Posto isto termino com a minha declaração de voto para a primeira volta das eleições para a Câmara Municipal de Lisboa.
Votarei no candidato que penalizará a gestão cessante e o partido que então a suportou.
Votarei no candidato que mais puder contribuir para que todo o executivo tenha de arregaçar as mangas e viver a gestão da câmara como o seu principal desafio profissional dos próximos dois a seis anos.
Votarei no candidato que me der maiores garantias de valorizar o meu voto, em permanência.
Votarei no candidato que mais garantias me der de que não ficará enredado em compromissos e amizades do passado que pouco tenham a ver com os interesses directos e futuros dos residentes de Lisboa.
Votarei no candidato que me dá garantias de equilibrar a humildade indispensável para enfrentar os graves problemas da cidade e da sua câmara e a capacidade de decidir e de inovar não ficando tolhido pela enormidade das dificuldades e das pressões interesseiras que naturalmente circundam o poder autárquico.

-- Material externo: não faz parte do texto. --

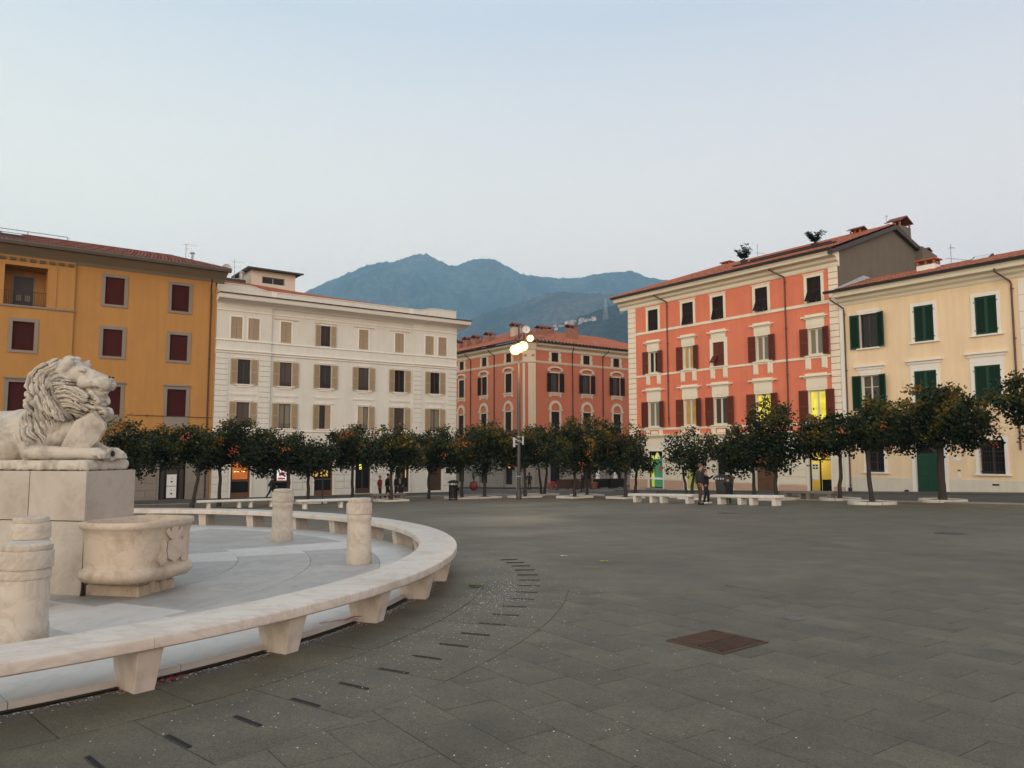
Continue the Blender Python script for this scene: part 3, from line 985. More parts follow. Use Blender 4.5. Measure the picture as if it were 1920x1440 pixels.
def tiles_roof(mb, P0, P1, Q0, Q1, pitch=0.24, course=0.42, amp=0.055, seg=6, mi=0):
    """rows of half-round clay tiles on the slope P0-P1 (eave) to Q0-Q1 (ridge); real corrugated geometry with course steps"""
    P0, P1, Q0, Q1 = map(Vector, (P0, P1, Q0, Q1))
    n = max(2, int((P1 - P0).length / pitch))
    m = max(2, int(((Q0 - P0).length + (Q1 - P1).length) / 2 / course))
    nor = (P1 - P0).cross(Q0 - P0 if (Q0 - P0).length > .1 else Q1 - P0).normalized()
    if nor.z < 0: nor = -nor
    nx_ = n * seg + 1
    vs, fs = [], []
    for j in range(m):
        for e in (0, 1):
            t = (j + e) / m
            lift = 0.030 if e == 0 else 0.0
            A, B = P0.lerp(Q0, t), P1.lerp(Q1, t)
            for i in range(nx_):
                u_ = i / (nx_ - 1)
                ph = (i % seg) / seg * 2 * math.pi
                jit = (((i // seg) * 73 + j * 131) % 17 / 17 - .5) * 0.02
                vs.append(A.lerp(B, u_) + nor * (amp * abs(math.cos(ph / 2)) ** .6 + lift + jit))
    for j in range(m):
        for e in (0, 1):
            a = (2 * j + e) * nx_
            if j == m - 1 and e == 1: break
            for i in range(nx_ - 1):
                fs.append((a + i, a + i + 1, a + nx_ + i + 1, a + nx_ + i))
    n0 = len(mb.mi)
    mb.add([tuple(v) for v in vs], fs, mi)
    for k in range(len(fs)):               # channel tiles between the cover tiles: groove shade painted in by a darker colour
        if (k % (nx_ - 1)) % seg in (seg // 2 - 1, seg // 2): mb.mi[n0 + k] = 1
    return mb

def chimney(parent, x, y, z0, w, d, h, body, label=None, cap='gable'):
    t = part('chimney', MB().box(-w / 2, w / 2, -d / 2, d / 2, 0, h), body, parent, mat4=P_(x, y, z0))
    if label: t['label'] = label
    mb = MB()
    for sx in (-1, 0, 1):
        for sy in (-1, 1):
            mb.box(sx * (w / 2 - .06) - .05, sx * (w / 2 - .06) + .05, sy * (d / 2 - .06) - .05, sy * (d / 2 - .06) + .05, h, h + .28)
    part('pier', mb, ROOF_R, t, kind='stuff')
    mb = MB()
    if cap == 'gable':
        mb.extr_x([(-d / 2 - .16, h + .28), (0, h + .28 + d * .30), (d / 2 + .16, h + .28), (d / 2 + .16, h + .34), (0, h + .36 + d * .30), (-d / 2 - .16, h + .34)], -w / 2 - .14, w / 2 + .14)
    else:
        mb.box(-w / 2 - .1, w / 2 + .1, -d / 2 - .1, d / 2 + .1, h + .28, h + .36)
    part('cap', mb, ROOF_D if cap == 'gable' else ROOF_R, t)
    return t

def downpipe(parent, x, z0, z1, y, m, elbow=0.55, base=SIDE, r=.05, kick=None):
    pts = [(x - elbow * .9, y - .75, z1 + .55), (x - elbow * .9, y - .72, z1 + .38), (x - .04, y - .10, z1 - .18), (x, y - .09, z1 - .35)]
    pts += [(x, y - .09, z0 + .2)] + ([(x + .12, y - .14, z0 + .04)] if kick else [(x, y - .09, z0)])
    mb = MB().tube(pts, r, 8)
    for k in range(4):
        zz = z0 + .6 + (z1 - z0 - 1.2) * k / 3
        mb.tube([(x, y - .09, zz - .03), (x, y - .09, zz + .03)], r * 1.35, 8)
        mb.box(x + r, x + r + .07, y - .1, y - .06, zz - .02, zz + .02)
    return part('downpipe', mb, m, parent, mat4=base, smooth=50)

def blocks(parent, x0, x1, z0, z1, y, m, rows, cols=1, t=.06, g=.018, stagger=False, base=SIDE, name='stone_block'):
    """courses of facing blocks with recessed joints; alike pieces share a mesh"""
    h = (z1 - z0) / rows
    for r_ in range(rows):
        w = (x1 - x0) / cols
        off = (w / 2 if stagger and r_ % 2 else 0)
        for c in range(cols + (1 if off else 0)):
            a = x0 + c * w - off
            b = a + w
            a, b = max(a, x0), min(b, x1)
            me = cached(('bl', q(b - a), q(h), m.name, t, g), lambda: MB().box(g / 2, b - a - g / 2, -t, .0, g / 2, h - g / 2).mesh('block', m, bevel=.008, seg=1))
            link(name, me, parent, mat4=P_(a, y, z0 + r_ * h, base=base))

def quoins(parent, x0, x1, z0, z1, y, m, h=.36, t=.045, alt=.0, base=SIDE, flip=False):
    n = int(round((z1 - z0) / h))
    hh = (z1 - z0) / n
    for k in range(n):
        a, b = x0, x1
        if alt and k % 2:
            if flip: a += alt
            else: b -= alt
        me = cached(('qu', q(b - a), q(hh), m.name, t), lambda: MB().box(0, b - a, -t, .0, .022, hh - .022).mesh('quoin', m, bevel=.006, seg=1))
        link('quoin', me, parent, mat4=P_(a, y, z0 + k * hh, base=base))

def cornice(parent, x0, x1, prof, m, name='cornice', base=SIDE, y=0.0, ret=0.0):
    """prof: list of (projection, z) from bottom to top, projecting toward the street"""
    pr = [(y + .02, prof[0][1])] + [(y - p, z) for p, z in prof] + [(y + .02, prof[-1][1])]
    return part(name, MB().extr_x(pr, x0, x1), m, parent, mat4=base)

def shell(mb, x0, x1, z0, z1, depth, y=0.0, mi=0, left=True, right=True):
    """side and back walls of a block whose front is built apart"""
    if left: mb.quad((x0, y, z0), (x0, y, z1), (x0, depth, z1), (x0, depth, z0), mi)
    if right: mb.quad((x1, y, z0), (x1, depth, z0), (x1, depth, z1), (x1, y, z1), mi)
    mb.quad((x0, depth, z0), (x0, depth, z1), (x1, depth, z1), (x1, depth, z0), mi)
    return mb

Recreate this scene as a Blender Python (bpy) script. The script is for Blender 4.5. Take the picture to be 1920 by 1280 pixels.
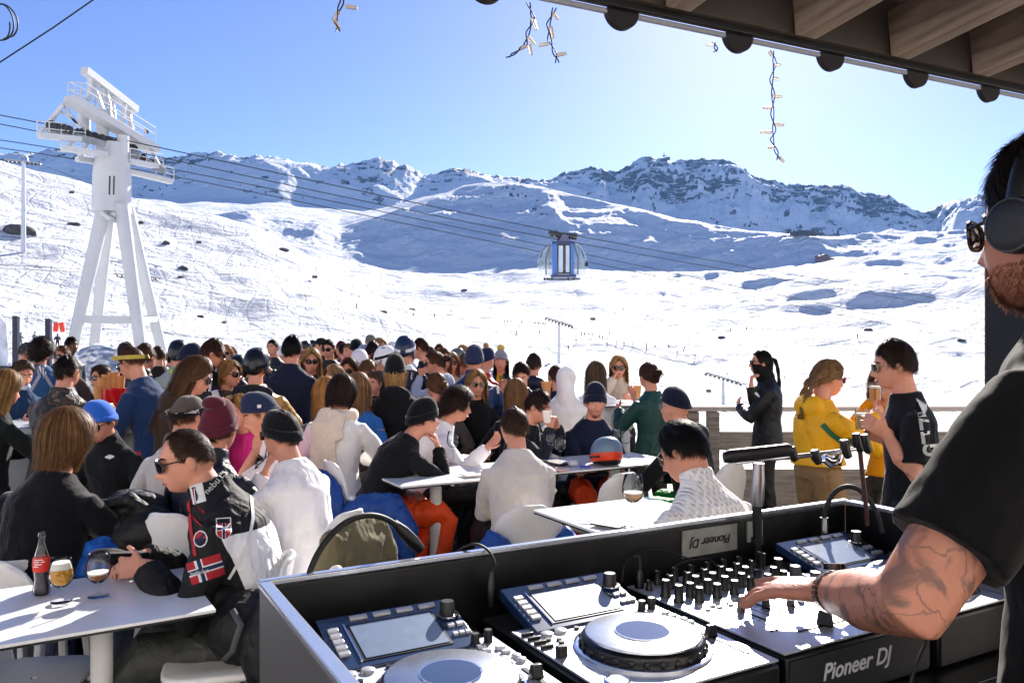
import bpy, bmesh, math, random
import numpy as np
from mathutils import Vector, Matrix, Euler
for _o in list(bpy.data.objects): bpy.data.objects.remove(_o)
SC = bpy.context.scene; COL = SC.collection
R_ = math.radians; pi = math.pi
random.seed(5); RNG = np.random.RandomState(5)
# ---------------------------------------------------------------- camera, sky, sun, exposure
CZ, FPX, HY = 1.72, 1500.0, 648.0
cam = bpy.data.cameras.new('camera'); CAM = bpy.data.objects.new('camera', cam); COL.objects.link(CAM)
CAM.location = (0, 0, CZ); CAM.rotation_euler = (R_(90), 0, 0)
cam.sensor_width = 36; cam.lens = 36 * FPX / 1920; cam.shift_y = (HY - 640) / 1920
cam.clip_start = .05; cam.clip_end = 20000
SC.camera = CAM
SUN_EL, SUN_AZ = R_(27), R_(17)
W = bpy.data.worlds.new('World'); SC.world = W; W.use_nodes = True
_nt = W.node_tree; _bg = _nt.nodes['Background']
_sky = _nt.nodes.new('ShaderNodeTexSky'); _sky.sky_type = 'NISHITA'; _sky.sun_disc = False
_sky.sun_elevation = SUN_EL; _sky.sun_rotation = SUN_AZ; _sky.altitude = 2300
_sky.air_density = .7; _sky.dust_density = 1.0; _sky.ozone_density = 6
_mx = _nt.nodes.new('ShaderNodeMix'); _mx.data_type = 'RGBA'; _mx.blend_type = 'MULTIPLY'; _mx.inputs['Factor'].default_value = 1; _mx.inputs['B'].default_value = (1.15, .965, .98, 1)
_nt.links.new(_sky.outputs[0], _mx.inputs['A']); _nt.links.new(_mx.outputs['Result'], _bg.inputs[0]); _bg.inputs[1].default_value = .056
sl = bpy.data.lights.new('sun', 'SUN'); sl.energy = 3.1; sl.angle = R_(.53); sl.color = (1, .93, .84)
SUN = bpy.data.objects.new('sun', sl); COL.objects.link(SUN)
SDIR = Vector((math.sin(SUN_AZ) * math.cos(SUN_EL), math.cos(SUN_AZ) * math.cos(SUN_EL), math.sin(SUN_EL)))
SUN.rotation_euler = SDIR.to_track_quat('Z', 'Y').to_euler()
SC.view_settings.view_transform = 'Standard'; SC.view_settings.look = 'None'
SC.view_settings.exposure = 2.05; SC.view_settings.gamma = 1
SC.render.engine = 'CYCLES'
SC.cycles.max_bounces = 6; SC.cycles.transparent_max_bounces = 12; SC.cycles.caustics_reflective = False; SC.cycles.caustics_refractive = False
SC.cycles.use_denoising = True; SC.cycles.volume_bounces = 0; SC.cycles.volume_max_steps = 64

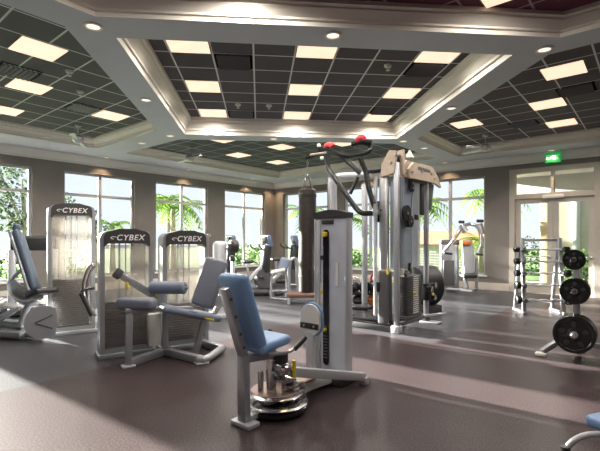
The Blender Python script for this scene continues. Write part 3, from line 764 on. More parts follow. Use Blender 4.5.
# seat, back, post
m = MB(); m.box((-.15, 0, .625), (.36, .32, .085), Matrix.Rotation(R(-6), 4, 'Y'), .038, 4); m.build('seat_pad', PADB, hp)
m = MB(); m.tube([(-.25, -.15, .56), (-.02, -.17, .54), (.03, -.18, .56), (.10, -.20, .61)], .015, 8, 1); m.tube([(-.25, .15, .56), (-.02, .17, .54), (.03, .18, .56), (.10, .20, .61)], .014, 8, 1); m.build_each('handle_bar', STEEL, hp)
for sy in (-1, 1):
    m = MB(); m.cyl((.03, sy * .185, .555), (.15, sy * .215, .645), .021, 12, .004); m.build('grip', BLACK, hp)
m = MB(); pad_between(m, (-.285, 0, .62), (-.505, 0, 1.225), .31, .10, (1, 0, .35), .045, 4); m.build('back_pad', PADB, hp)
m = MB(); m.bar((-.585, .0, 1.12), (-.39, .0, .55), .08, .055, (1, 0, 0)); m.bar((-.39, .0, .56), (-.395, -.02, .04), .09, .065, (1, 0, 0)); m.bar((-.36, 0, .53), (-.03, -.02, .50), .07, .06); m.build('seat_post', SILVER, hp)
m = MB(); m.box((-.385, -.02, .02), (.13, .22, .04), None, .012); m.bar((-.385, -.02, .05), (-.2, 0, .05), .08, .05); m.build('post_foot', PALE, hp)
m = MB()
for tt in (.15, .4, .65, .85):
    p = Vector((-.585, 0, 1.12)).lerp(Vector((-.39, 0, .55)), tt); m.cyl(p + Vector((0, -.042, 0)), p + Vector((0, -.05, 0)), .012, 8)
m.build_each('bolt', DKGREY, hp)
# knee paddle
PM = Matrix(((0, 1, 0, .50), (-1, 0, 0, 0), (0, 0, 1, 0), (0, 0, 0, 1)))
for yk, nm in ((.03, 'knee_paddle'),):
    m = MB(); pl = [(x, z) for x, z in rrect(-.115, .115, .57, .87, .11, 8)]
    m.prism(pl, -.03, .0, PM); kp = m.build(nm, OFFW, hp)
    m = MB(); m.prism(rrect(-.128, .128, .557, .883, .12, 8), .001, .03, PM); m.build('pad', PADB, kp)
    m = MB(); m.box((.465, 0, .665), (.012, .22, .055), None, .004); m.build('strap', BLACK, kp)
    m = MB()
    for yy in (-.06, .06): m.cyl((.46, yy, .665), (.452, yy, .665), .012, 8)
    m.build_each('rivet', STEEL, kp)
    m = MB(); m.bar((.49, 0, .60), (.50, .0, .14), .09, .05, (1, 0, 0)); m.tube([(.50, 0, .30), (.47, -.03, .22), (.5, -.02, .14)], .03, 8, 1); m.build('paddle_post', PALE, kp)

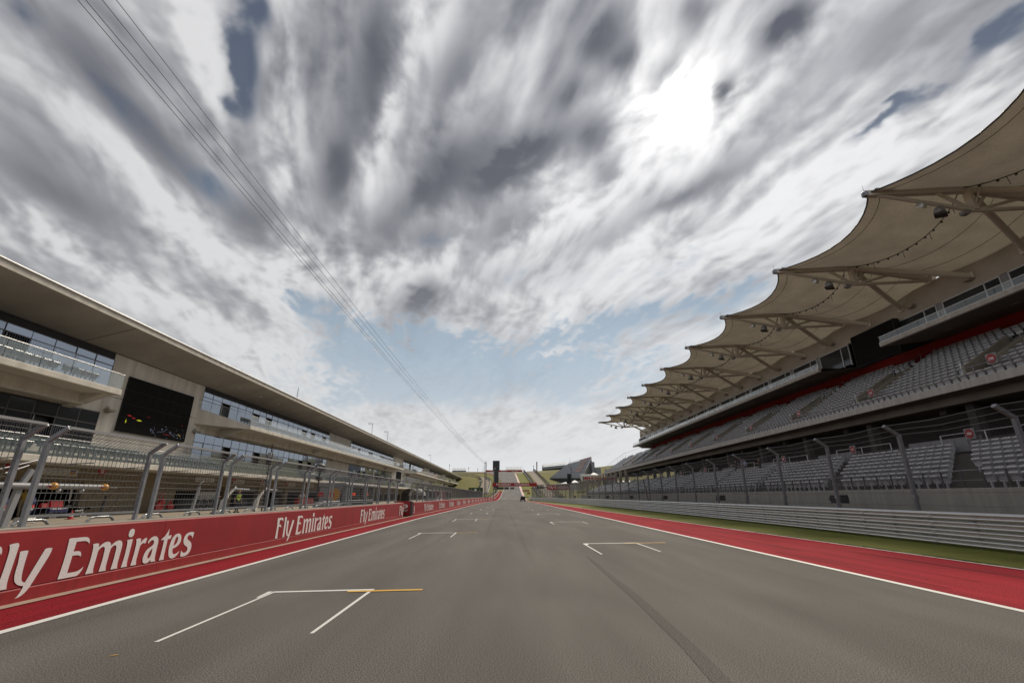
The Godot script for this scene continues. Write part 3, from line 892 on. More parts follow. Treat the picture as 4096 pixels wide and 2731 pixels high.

Votarei, democraticamente, no menos imperfeito dos candidatos em concurso.
Votarei em… Mais do que dar-lhe o nome ou a indicação do quadradinho onde há-de pôr a sua cruzinha, convido o leitor eleitor em Lisboa a fazer como eu. A votar bem e a estar por aqui no dia seguinte a exigir mais e melhor do primus inter pares que vier a ser eleito.